Aber das ist Zukunftsmusik. Zunächst muss „aestimo“ seine Tauglichkeit im Hier und Jetzt beweisen. Der Start zum Wintersemester an der Hochschule Bremen (HSB) sei schon mal „vielversprechend“ verlaufen, ist Buchholz guter Dinge. Das Angebot könne jeder Lehrende „unabhängig vom eigenen Fachgebiet einsetzen“ und werde kostenfrei zur Verfügung gestellt. Über Nachahmer ist bisher nichts bekannt. Womöglich hat ja manch einer Berührungsängste, weil Sorge, als Hampelmann auf Knopfdruck an Autorität einzubüßen. Oder es hält sich immer noch hartnäckig die Meinung, von Studierenden verlangen zu können, bei einem Vortrag aufmerksam zuzuhören, statt mit dem Smartphone noch mehr Unruhe zu stiften.

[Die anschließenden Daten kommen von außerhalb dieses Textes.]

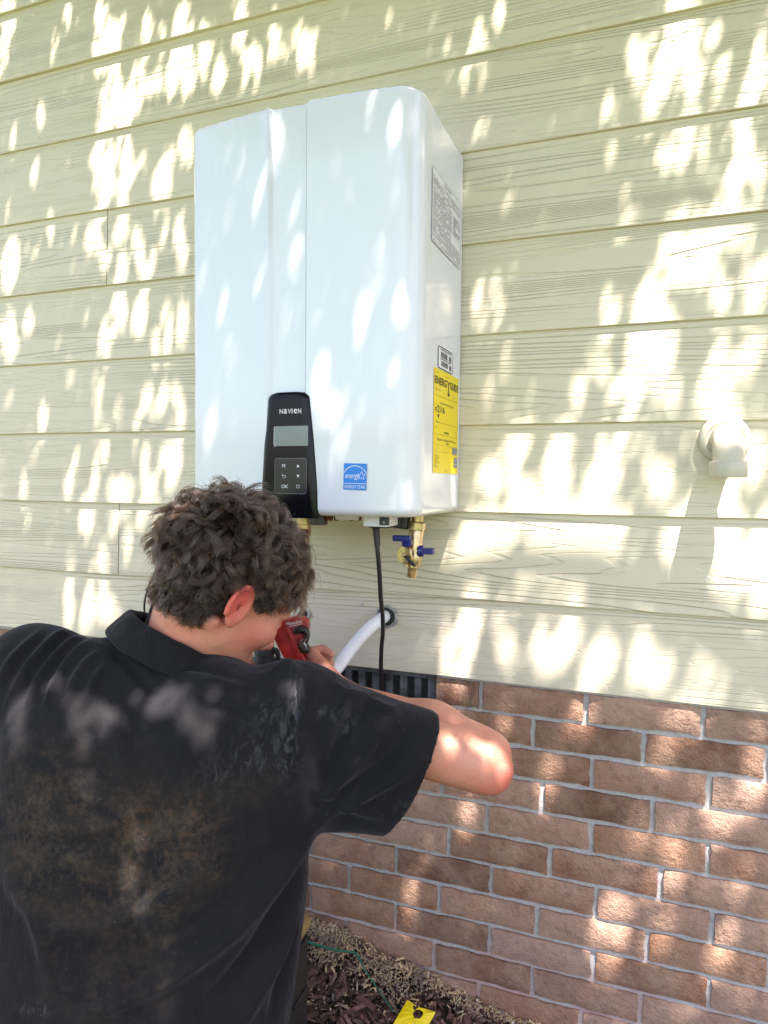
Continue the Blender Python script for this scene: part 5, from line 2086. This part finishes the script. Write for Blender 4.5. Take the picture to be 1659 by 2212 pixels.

Wahrscheinlich sind solche Spitzfindigkeiten aber einfach nur technikfeindlich. McLuhan hat den zu seinen Lebzeiten nur zu ahnenden Vormarsch der digitalen Medien als große Verheißung für die Menschheit beschworen und wurde damit zum geistigen Wegbereiter für Microsoft, Facebook und Google. Zu Weltberühmtheit gelangte sein Aphorismus „the medium ist the message“, was frei übersetzt so viel bedeutet wie: Vergesst die Inhalte oder – wieder mit McLuhan – „wir formen unser Werkzeug und danach formt unser Werkzeug uns“. Ein ferngesteuerter Professor ist da nur logisch.